__Instruction__
All of the material below is to be repeated exactly.

__Dataset excerpt__
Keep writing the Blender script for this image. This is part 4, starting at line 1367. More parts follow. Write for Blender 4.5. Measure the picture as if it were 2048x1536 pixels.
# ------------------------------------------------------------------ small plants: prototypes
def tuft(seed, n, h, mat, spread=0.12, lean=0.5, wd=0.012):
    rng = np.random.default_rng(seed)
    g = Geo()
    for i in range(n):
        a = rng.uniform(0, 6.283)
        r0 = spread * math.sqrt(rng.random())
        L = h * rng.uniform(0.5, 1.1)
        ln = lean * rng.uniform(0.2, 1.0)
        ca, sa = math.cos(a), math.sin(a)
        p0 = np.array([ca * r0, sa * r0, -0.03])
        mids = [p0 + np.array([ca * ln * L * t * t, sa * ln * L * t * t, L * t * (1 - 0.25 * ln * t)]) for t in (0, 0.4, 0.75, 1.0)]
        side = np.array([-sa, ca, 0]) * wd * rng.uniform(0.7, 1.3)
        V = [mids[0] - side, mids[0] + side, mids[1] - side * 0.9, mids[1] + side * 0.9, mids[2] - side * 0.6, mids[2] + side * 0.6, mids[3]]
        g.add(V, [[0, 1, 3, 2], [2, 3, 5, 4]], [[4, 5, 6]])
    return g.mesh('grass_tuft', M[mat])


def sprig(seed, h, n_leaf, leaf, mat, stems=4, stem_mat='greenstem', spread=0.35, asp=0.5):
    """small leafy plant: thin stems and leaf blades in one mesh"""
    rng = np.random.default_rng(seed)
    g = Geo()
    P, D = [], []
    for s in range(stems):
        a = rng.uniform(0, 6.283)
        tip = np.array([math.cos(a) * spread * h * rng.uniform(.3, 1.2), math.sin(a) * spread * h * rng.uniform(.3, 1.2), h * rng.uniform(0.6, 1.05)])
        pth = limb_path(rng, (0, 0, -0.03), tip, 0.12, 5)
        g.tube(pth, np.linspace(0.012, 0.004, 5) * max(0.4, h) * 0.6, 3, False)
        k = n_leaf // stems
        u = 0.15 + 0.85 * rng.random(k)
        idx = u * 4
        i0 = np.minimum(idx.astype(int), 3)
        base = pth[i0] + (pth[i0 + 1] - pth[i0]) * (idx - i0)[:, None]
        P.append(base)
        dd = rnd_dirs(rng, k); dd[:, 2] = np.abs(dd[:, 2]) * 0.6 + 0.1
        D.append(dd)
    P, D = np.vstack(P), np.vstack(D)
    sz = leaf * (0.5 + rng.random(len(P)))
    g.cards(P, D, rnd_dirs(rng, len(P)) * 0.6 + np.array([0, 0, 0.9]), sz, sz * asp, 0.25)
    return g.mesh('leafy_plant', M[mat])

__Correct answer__
Keep writing the Blender script for this image. This is part 4, starting at line 1367. More parts follow. Write for Blender 4.5. Measure the picture as if it were 2048x1536 pixels.
# ------------------------------------------------------------------ small plants: prototypes
def tuft(seed, n, h, mat, spread=0.12, lean=0.5, wd=0.012):
    rng = np.random.default_rng(seed)
    g = Geo()
    for i in range(n):
        a = rng.uniform(0, 6.283)
        r0 = spread * math.sqrt(rng.random())
        L = h * rng.uniform(0.5, 1.1)
        ln = lean * rng.uniform(0.2, 1.0)
        ca, sa = math.cos(a), math.sin(a)
        p0 = np.array([ca * r0, sa * r0, -0.03])
        mids = [p0 + np.array([ca * ln * L * t * t, sa * ln * L * t * t, L * t * (1 - 0.25 * ln * t)]) for t in (0, 0.4, 0.75, 1.0)]
        side = np.array([-sa, ca, 0]) * wd * rng.uniform(0.7, 1.3)
        V = [mids[0] - side, mids[0] + side, mids[1] - side * 0.9, mids[1] + side * 0.9, mids[2] - side * 0.6, mids[2] + side * 0.6, mids[3]]
        g.add(V, [[0, 1, 3, 2], [2, 3, 5, 4]], [[4, 5, 6]])
    return g.mesh('grass_tuft', M[mat])


def sprig(seed, h, n_leaf, leaf, mat, stems=4, stem_mat='greenstem', spread=0.35, asp=0.5):
    """small leafy plant: thin stems and leaf blades in one mesh"""
    rng = np.random.default_rng(seed)
    g = Geo()
    P, D = [], []
    for s in range(stems):
        a = rng.uniform(0, 6.283)
        tip = np.array([math.cos(a) * spread * h * rng.uniform(.3, 1.2), math.sin(a) * spread * h * rng.uniform(.3, 1.2), h * rng.uniform(0.6, 1.05)])
        pth = limb_path(rng, (0, 0, -0.03), tip, 0.12, 5)
        g.tube(pth, np.linspace(0.012, 0.004, 5) * max(0.4, h) * 0.6, 3, False)
        k = n_leaf // stems
        u = 0.15 + 0.85 * rng.random(k)
        idx = u * 4
        i0 = np.minimum(idx.astype(int), 3)
        base = pth[i0] + (pth[i0 + 1] - pth[i0]) * (idx - i0)[:, None]
        P.append(base)
        dd = rnd_dirs(rng, k); dd[:, 2] = np.abs(dd[:, 2]) * 0.6 + 0.1
        D.append(dd)
    P, D = np.vstack(P), np.vstack(D)
    sz = leaf * (0.5 + rng.random(len(P)))
    g.cards(P, D, rnd_dirs(rng, len(P)) * 0.6 + np.array([0, 0, 0.9]), sz, sz * asp, 0.25)
    return g.mesh('leafy_plant', M[mat])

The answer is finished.